[Task data]:
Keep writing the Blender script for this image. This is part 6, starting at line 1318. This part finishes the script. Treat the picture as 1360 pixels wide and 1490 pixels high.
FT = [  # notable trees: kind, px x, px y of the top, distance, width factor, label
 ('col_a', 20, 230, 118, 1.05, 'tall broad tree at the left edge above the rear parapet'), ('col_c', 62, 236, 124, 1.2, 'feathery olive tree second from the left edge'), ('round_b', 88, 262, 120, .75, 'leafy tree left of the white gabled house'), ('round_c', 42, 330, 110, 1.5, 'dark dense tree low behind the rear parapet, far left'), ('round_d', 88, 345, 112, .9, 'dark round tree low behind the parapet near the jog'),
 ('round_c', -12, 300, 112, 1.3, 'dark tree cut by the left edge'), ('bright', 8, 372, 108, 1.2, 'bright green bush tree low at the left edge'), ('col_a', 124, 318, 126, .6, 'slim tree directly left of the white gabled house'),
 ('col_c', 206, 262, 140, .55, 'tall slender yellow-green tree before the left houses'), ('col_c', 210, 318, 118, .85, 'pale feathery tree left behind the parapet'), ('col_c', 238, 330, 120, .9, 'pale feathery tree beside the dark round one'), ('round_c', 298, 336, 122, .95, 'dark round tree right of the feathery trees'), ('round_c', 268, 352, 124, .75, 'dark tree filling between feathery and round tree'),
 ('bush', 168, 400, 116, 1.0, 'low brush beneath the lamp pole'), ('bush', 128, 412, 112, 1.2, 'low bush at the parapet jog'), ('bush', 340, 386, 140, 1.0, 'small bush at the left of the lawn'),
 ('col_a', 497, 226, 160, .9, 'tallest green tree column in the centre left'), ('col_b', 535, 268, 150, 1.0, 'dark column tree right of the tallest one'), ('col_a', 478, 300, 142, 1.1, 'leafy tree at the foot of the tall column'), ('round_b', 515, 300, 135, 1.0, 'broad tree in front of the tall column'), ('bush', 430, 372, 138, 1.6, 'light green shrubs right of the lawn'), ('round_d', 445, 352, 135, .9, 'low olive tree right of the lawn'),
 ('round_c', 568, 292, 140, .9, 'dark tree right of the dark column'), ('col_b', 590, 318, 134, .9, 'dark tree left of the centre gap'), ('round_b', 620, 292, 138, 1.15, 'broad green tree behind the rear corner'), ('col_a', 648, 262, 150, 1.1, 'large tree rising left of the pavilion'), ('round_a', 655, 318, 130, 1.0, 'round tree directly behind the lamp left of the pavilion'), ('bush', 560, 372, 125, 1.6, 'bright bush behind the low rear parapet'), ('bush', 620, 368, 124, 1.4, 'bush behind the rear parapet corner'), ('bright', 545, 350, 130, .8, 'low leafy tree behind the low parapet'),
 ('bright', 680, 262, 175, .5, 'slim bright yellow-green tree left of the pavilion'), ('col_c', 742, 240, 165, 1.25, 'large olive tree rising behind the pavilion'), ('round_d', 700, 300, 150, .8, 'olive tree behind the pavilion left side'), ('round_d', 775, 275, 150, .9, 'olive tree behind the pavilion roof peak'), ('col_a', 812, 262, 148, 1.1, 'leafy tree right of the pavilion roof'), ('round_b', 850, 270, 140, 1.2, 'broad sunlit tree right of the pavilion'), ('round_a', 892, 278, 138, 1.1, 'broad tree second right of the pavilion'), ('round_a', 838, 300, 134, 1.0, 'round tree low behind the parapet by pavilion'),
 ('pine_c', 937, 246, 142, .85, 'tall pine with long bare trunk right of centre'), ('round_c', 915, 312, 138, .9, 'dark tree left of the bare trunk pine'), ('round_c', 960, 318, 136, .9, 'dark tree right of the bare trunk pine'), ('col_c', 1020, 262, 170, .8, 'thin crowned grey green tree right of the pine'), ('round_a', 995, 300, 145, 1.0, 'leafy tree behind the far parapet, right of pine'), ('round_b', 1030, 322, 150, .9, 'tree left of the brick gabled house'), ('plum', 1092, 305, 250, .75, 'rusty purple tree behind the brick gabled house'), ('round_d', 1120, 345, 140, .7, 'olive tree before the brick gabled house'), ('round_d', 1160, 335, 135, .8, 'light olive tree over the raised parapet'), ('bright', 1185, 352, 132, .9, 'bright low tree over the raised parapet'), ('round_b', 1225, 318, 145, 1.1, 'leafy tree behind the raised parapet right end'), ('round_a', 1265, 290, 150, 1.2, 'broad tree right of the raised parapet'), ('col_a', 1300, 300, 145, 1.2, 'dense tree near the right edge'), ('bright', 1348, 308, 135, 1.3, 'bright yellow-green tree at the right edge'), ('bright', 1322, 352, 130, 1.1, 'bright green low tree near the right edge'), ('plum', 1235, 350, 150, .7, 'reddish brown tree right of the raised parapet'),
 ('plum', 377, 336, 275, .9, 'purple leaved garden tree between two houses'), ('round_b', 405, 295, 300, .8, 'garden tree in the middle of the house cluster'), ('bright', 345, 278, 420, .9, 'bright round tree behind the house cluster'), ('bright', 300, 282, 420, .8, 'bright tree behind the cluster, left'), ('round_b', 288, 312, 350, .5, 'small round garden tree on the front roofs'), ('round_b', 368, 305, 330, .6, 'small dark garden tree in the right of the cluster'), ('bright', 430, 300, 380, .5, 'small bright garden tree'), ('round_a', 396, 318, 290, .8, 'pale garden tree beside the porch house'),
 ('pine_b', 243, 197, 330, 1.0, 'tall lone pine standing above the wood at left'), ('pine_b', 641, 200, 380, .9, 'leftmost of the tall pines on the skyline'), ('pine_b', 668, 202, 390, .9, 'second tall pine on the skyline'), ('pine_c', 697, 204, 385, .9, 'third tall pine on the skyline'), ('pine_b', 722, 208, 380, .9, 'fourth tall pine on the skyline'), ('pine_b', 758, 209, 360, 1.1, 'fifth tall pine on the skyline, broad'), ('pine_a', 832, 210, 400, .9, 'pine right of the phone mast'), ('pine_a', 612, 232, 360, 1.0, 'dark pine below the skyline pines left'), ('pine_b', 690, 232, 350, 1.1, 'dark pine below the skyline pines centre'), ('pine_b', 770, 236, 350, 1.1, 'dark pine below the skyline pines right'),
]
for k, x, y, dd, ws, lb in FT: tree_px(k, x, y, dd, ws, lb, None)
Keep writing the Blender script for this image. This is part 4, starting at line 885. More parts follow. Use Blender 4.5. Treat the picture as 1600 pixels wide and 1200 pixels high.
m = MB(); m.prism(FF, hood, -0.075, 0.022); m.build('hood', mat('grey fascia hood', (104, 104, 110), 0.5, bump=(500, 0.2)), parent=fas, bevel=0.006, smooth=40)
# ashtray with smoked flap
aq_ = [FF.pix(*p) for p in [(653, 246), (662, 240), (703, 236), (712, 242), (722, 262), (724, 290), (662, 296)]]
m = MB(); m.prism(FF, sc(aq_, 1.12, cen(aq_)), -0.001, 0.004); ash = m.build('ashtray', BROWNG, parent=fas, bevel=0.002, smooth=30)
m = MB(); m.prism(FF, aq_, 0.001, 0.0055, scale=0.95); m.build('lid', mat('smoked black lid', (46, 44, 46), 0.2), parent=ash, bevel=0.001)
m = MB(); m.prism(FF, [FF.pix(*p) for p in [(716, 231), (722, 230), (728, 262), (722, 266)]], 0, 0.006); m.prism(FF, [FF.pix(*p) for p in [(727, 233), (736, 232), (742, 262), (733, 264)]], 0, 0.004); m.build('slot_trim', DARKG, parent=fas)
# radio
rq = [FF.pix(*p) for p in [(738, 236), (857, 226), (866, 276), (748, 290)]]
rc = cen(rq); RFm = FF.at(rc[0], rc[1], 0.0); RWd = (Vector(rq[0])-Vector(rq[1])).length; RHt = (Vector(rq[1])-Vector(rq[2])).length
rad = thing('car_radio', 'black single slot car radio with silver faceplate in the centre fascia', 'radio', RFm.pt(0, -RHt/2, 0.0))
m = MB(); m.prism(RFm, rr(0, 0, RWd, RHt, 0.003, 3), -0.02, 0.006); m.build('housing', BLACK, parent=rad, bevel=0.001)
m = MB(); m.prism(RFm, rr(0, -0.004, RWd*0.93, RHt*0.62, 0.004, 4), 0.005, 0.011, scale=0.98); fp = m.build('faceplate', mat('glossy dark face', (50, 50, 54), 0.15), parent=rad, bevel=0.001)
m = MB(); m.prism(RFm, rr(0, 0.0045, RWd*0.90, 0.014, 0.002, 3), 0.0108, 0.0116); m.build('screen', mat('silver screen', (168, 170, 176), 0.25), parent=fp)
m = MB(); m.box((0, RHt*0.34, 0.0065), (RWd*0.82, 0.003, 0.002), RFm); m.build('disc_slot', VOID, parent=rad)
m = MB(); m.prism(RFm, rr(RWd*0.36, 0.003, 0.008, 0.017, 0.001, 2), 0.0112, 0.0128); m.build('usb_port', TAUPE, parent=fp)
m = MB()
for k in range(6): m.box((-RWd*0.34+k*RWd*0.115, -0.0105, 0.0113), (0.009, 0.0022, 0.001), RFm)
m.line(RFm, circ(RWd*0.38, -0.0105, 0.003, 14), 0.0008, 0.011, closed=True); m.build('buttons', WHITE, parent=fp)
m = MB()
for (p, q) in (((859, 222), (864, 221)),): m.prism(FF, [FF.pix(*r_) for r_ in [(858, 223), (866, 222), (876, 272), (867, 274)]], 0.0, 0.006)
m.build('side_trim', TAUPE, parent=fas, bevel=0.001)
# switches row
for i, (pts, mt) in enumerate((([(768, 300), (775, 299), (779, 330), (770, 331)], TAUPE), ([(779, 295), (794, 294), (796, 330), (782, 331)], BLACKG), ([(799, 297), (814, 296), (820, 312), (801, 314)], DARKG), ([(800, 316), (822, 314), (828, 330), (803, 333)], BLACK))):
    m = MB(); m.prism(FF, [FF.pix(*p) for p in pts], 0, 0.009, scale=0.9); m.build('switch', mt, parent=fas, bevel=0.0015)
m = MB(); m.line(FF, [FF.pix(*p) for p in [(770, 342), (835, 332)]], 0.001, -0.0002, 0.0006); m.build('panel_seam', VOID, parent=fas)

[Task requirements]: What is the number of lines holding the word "This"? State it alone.

[Response below]: 2